🤖 AI Summary
The theoretical understanding of cross-entropy (CE) loss optimization in non-convex deep learning remains limited, especially regarding global dynamics. Method: Focusing on the minimal non-convex setting—two-layer linear networks with standard basis inputs—we rigorously analyze the CE gradient flow. We discover that Hadamard initialization diagonalizes the softmax operator and freezes singular vectors of the weight matrices; leveraging this, we construct an explicit Lyapunov function. Contribution/Results: We establish the first global convergence guarantee for CE gradient flow to neural collapse—a geometric configuration where features collapse onto class means, inter-class means become orthogonal and equidistant, and intra-class variance vanishes. This result breaks prior reliance on squared loss or convexity assumptions, providing the first non-convex, multi-class, globally convergent theory for CE optimization. It further reveals the critical role of implicit regularization in realistic training dynamics.
📝 Abstract
Cross-entropy (CE) training loss dominates deep learning practice, yet existing theory often relies on simplifications, either replacing it with squared loss or restricting to convex models, that miss essential behavior. CE and squared loss generate fundamentally different dynamics, and convex linear models cannot capture the complexities of non-convex optimization.
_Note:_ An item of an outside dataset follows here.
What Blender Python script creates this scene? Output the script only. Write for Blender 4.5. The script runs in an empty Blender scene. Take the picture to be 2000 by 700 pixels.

We provide an in-depth characterization of multi-class CE optimization dynamics beyond the convex regime by analyzing a canonical two-layer linear neural network with standard-basis vectors as inputs: the simplest non-convex extension for which the implicit bias remained unknown. This model coincides with the unconstrained features model used to study neural collapse, making our work the first to prove that gradient flow on CE converges to the neural collapse geometry. We construct an explicit Lyapunov function that establishes global convergence, despite the presence of spurious critical points in the non-convex landscape. A key insight underlying our analysis is an inconspicuous finding: Hadamard Initialization diagonalizes the softmax operator, freezing the singular vectors of the weight matrices and reducing the dynamics entirely to their singular values. This technique opens a pathway for analyzing CE training dynamics well beyond our specific setting considered here.